start

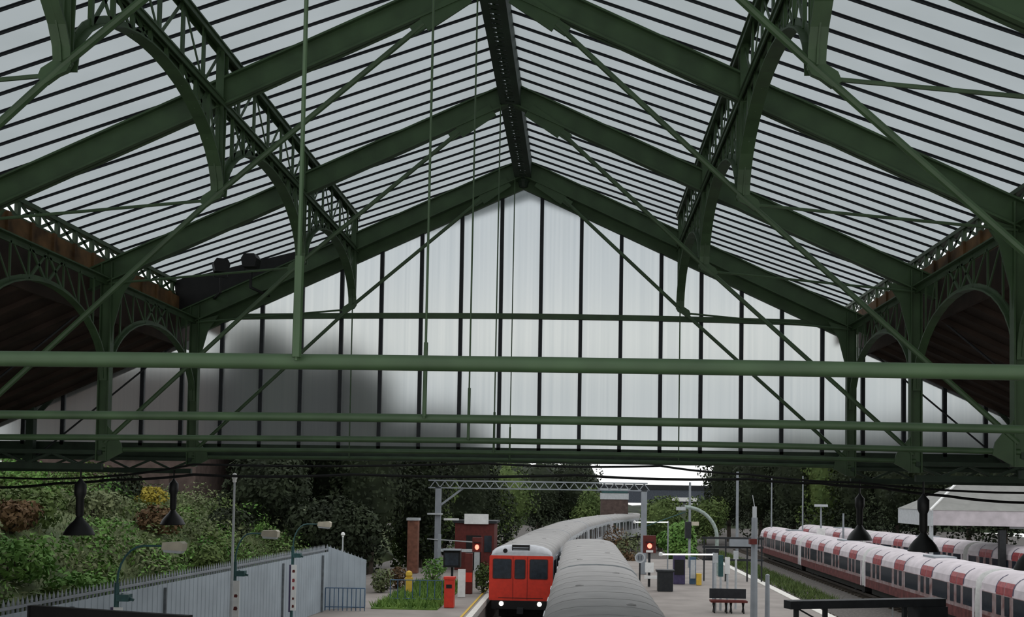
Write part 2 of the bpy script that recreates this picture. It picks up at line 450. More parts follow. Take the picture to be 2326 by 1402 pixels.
def valley_girder(s, label):
    X = XC + s * HS
    t = thing('arched_girder', label, 'girder', (X, FY[4], H))
    def l(y, z, dx=0): return (dx, y - FY[4], z - H)
    zt = H + 4.02; y0, y1 = FY[4], GY - .12
    m = MB(); m.bar(l(y0, zt), l(y1, zt), .2, .025); m.bar(l(y0, zt-.05), l(y1, zt-.05), .025, .1); m.build('top_chord', GREEN, t)
    # eaves lattice above the gutter board
    xo = s * .62; ye = y1; y1 = 27.1
    for z, w in ((H + 4.64, .08), (H + 4.97, .10)):
        MB().bar(l(y0, z, xo), l(y1, z, xo), w, .07).build('eaves_rail', GREEN, t)
    m = MB(); n = 32
    for k in range(n):
        u0 = y0 + (y1-y0)*k/n; u1 = y0 + (y1-y0)*(k+1)/n
        m.bar(l(u0, H+4.64, xo), l(u0, H+4.97, xo), .07, .09, (0, 1, 0))
        m.bar(l(u0, H+4.64, xo), l(u1, H+4.97, xo), .02, .06, (0, 1, 0)); m.bar(l(u0, H+4.97, xo), l(u1, H+4.64, xo), .02, .06, (0, 1, 0))
    m.build('eaves_lattice', GREEN, t)
    for b in range(4):
        ya, yb = FY[b+1], FY[b]; ym, a = (ya+yb)/2, abs(yb-ya)/2 - .06; zs, r = H + 2.02, 1.45
        P = ell(ya, yb, zs, r); m = MB()
        for (p, q), (p2, q2) in zip(P[:-1], P[1:]):
            m.bar(l(p, q), l(p2, q2), .15, .03, (0, -(q2-q), p2-p))
            m.bar(l(p, q+.04), l(p2, q2+.04), .025, .09, (0, -(q2-q), p2-p))
        m.build('arch_chord', GREEN, t)
        m = MB(); n = 8
        for k in range(1, n):
            u = ya + (yb-ya)*k/n; zz = archz(u, ym, a, zs, r)
            m.bar(l(u, zz), l(u, zt), .03, .032, (0, 1, 0))
            u2 = ya + (yb-ya)*(k+1)/n; z2 = archz(u2 if k < n-1 else yb-.1, ym, a, zs, r)
            if k in (1, 2, 5, 6): m.bar(l(u, zt), l(u2, z2), .02, .03, (0, 1, 0))
            elif k in (3, 4): m.bar(l(u, zz), l(u2, zt), .03, .05, (0, 1, 0)); m.bar(l(u, zt), l(u2, z2), .03, .05, (0, 1, 0))
        m.bar(l(ya, zt - .1), l(yb, zt - .1), .03, .04)
        m.build('spandrel_lattice', GREEN, t)
    g = MB().box(X + s*.52 - .03, X + s*.52 + .03, y0, y1, H + 4.06, H + 4.60)
    g = g.build('gutter_board', TIMBER)
    tag(g, 'brown weathered timber gutter board above the arches on the ' + ('left' if s < 0 else 'right'), 'board')
    k = 0
    for b in range(24):
        yy = y0 + .35 + b * .75
        if yy > y1: break
        MB().box(X + s*.47 - .02, X + s*.47 + .02, yy - .05, yy + .05, H + 4.06, H + 4.62).build('board_batten', TIMBER, g)
    # boarded side roof falling away outwards
    def az(x): return H + 3.42 - .452 * (abs(x - XC) - HS - .55)
    xa, xb = XC + s*(HS + .42), XC + s*17.5
    m = MB().prism([(xa, az(xa)), (xb, az(xb)), (xb, az(xb)+.12), (xa, az(xa)+.12)], 'y', 3.0, 24.35)
    o = struct(m.build('ceiling_side_' + ('left' if s < 0 else 'right'), BOARDS))
    y = 3.4
    while y < 24.2:
        MB().bar((xa, y, az(xa) - .05), (xb, y, az(xb) - .05), .07, .10).build('roof_joist', BOARDS, o); y += .75
    MB().box(min(xa, xa - s*.06), max(xa, xa - s*.06), 3.0, 24.35, H + 3.35, H + 4.1).build('valley_board', BOARDS, o)
    return t
valley_girder(-1, 'green arched girder on posts along the left valley under the roof eaves')
valley_girder(1, 'green arched girder on posts along the right valley under the roof eaves')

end

- Set exercise -
Extract the full listing above verbatim; pictures are to be left out of the copy.

- Correct output -
Write part 2 of the bpy script that recreates this picture. It picks up at line 450. More parts follow. Take the picture to be 2326 by 1402 pixels.
def valley_girder(s, label):
    X = XC + s * HS
    t = thing('arched_girder', label, 'girder', (X, FY[4], H))
    def l(y, z, dx=0): return (dx, y - FY[4], z - H)
    zt = H + 4.02; y0, y1 = FY[4], GY - .12
    m = MB(); m.bar(l(y0, zt), l(y1, zt), .2, .025); m.bar(l(y0, zt-.05), l(y1, zt-.05), .025, .1); m.build('top_chord', GREEN, t)
    # eaves lattice above the gutter board
    xo = s * .62; ye = y1; y1 = 27.1
    for z, w in ((H + 4.64, .08), (H + 4.97, .10)):
        MB().bar(l(y0, z, xo), l(y1, z, xo), w, .07).build('eaves_rail', GREEN, t)
    m = MB(); n = 32
    for k in range(n):
        u0 = y0 + (y1-y0)*k/n; u1 = y0 + (y1-y0)*(k+1)/n
        m.bar(l(u0, H+4.64, xo), l(u0, H+4.97, xo), .07, .09, (0, 1, 0))
        m.bar(l(u0, H+4.64, xo), l(u1, H+4.97, xo), .02, .06, (0, 1, 0)); m.bar(l(u0, H+4.97, xo), l(u1, H+4.64, xo), .02, .06, (0, 1, 0))
    m.build('eaves_lattice', GREEN, t)
    for b in range(4):
        ya, yb = FY[b+1], FY[b]; ym, a = (ya+yb)/2, abs(yb-ya)/2 - .06; zs, r = H + 2.02, 1.45
        P = ell(ya, yb, zs, r); m = MB()
        for (p, q), (p2, q2) in zip(P[:-1], P[1:]):
            m.bar(l(p, q), l(p2, q2), .15, .03, (0, -(q2-q), p2-p))
            m.bar(l(p, q+.04), l(p2, q2+.04), .025, .09, (0, -(q2-q), p2-p))
        m.build('arch_chord', GREEN, t)
        m = MB(); n = 8
        for k in range(1, n):
            u = ya + (yb-ya)*k/n; zz = archz(u, ym, a, zs, r)
            m.bar(l(u, zz), l(u, zt), .03, .032, (0, 1, 0))
            u2 = ya + (yb-ya)*(k+1)/n; z2 = archz(u2 if k < n-1 else yb-.1, ym, a, zs, r)
            if k in (1, 2, 5, 6): m.bar(l(u, zt), l(u2, z2), .02, .03, (0, 1, 0))
            elif k in (3, 4): m.bar(l(u, zz), l(u2, zt), .03, .05, (0, 1, 0)); m.bar(l(u, zt), l(u2, z2), .03, .05, (0, 1, 0))
        m.bar(l(ya, zt - .1), l(yb, zt - .1), .03, .04)
        m.build('spandrel_lattice', GREEN, t)
    g = MB().box(X + s*.52 - .03, X + s*.52 + .03, y0, y1, H + 4.06, H + 4.60)
    g = g.build('gutter_board', TIMBER)
    tag(g, 'brown weathered timber gutter board above the arches on the ' + ('left' if s < 0 else 'right'), 'board')
    k = 0
    for b in range(24):
        yy = y0 + .35 + b * .75
        if yy > y1: break
        MB().box(X + s*.47 - .02, X + s*.47 + .02, yy - .05, yy + .05, H + 4.06, H + 4.62).build('board_batten', TIMBER, g)
    # boarded side roof falling away outwards
    def az(x): return H + 3.42 - .452 * (abs(x - XC) - HS - .55)
    xa, xb = XC + s*(HS + .42), XC + s*17.5
    m = MB().prism([(xa, az(xa)), (xb, az(xb)), (xb, az(xb)+.12), (xa, az(xa)+.12)], 'y', 3.0, 24.35)
    o = struct(m.build('ceiling_side_' + ('left' if s < 0 else 'right'), BOARDS))
    y = 3.4
    while y < 24.2:
        MB().bar((xa, y, az(xa) - .05), (xb, y, az(xb) - .05), .07, .10).build('roof_joist', BOARDS, o); y += .75
    MB().box(min(xa, xa - s*.06), max(xa, xa - s*.06), 3.0, 24.35, H + 3.35, H + 4.1).build('valley_board', BOARDS, o)
    return t
valley_girder(-1, 'green arched girder on posts along the left valley under the roof eaves')
valley_girder(1, 'green arched girder on posts along the right valley under the roof eaves')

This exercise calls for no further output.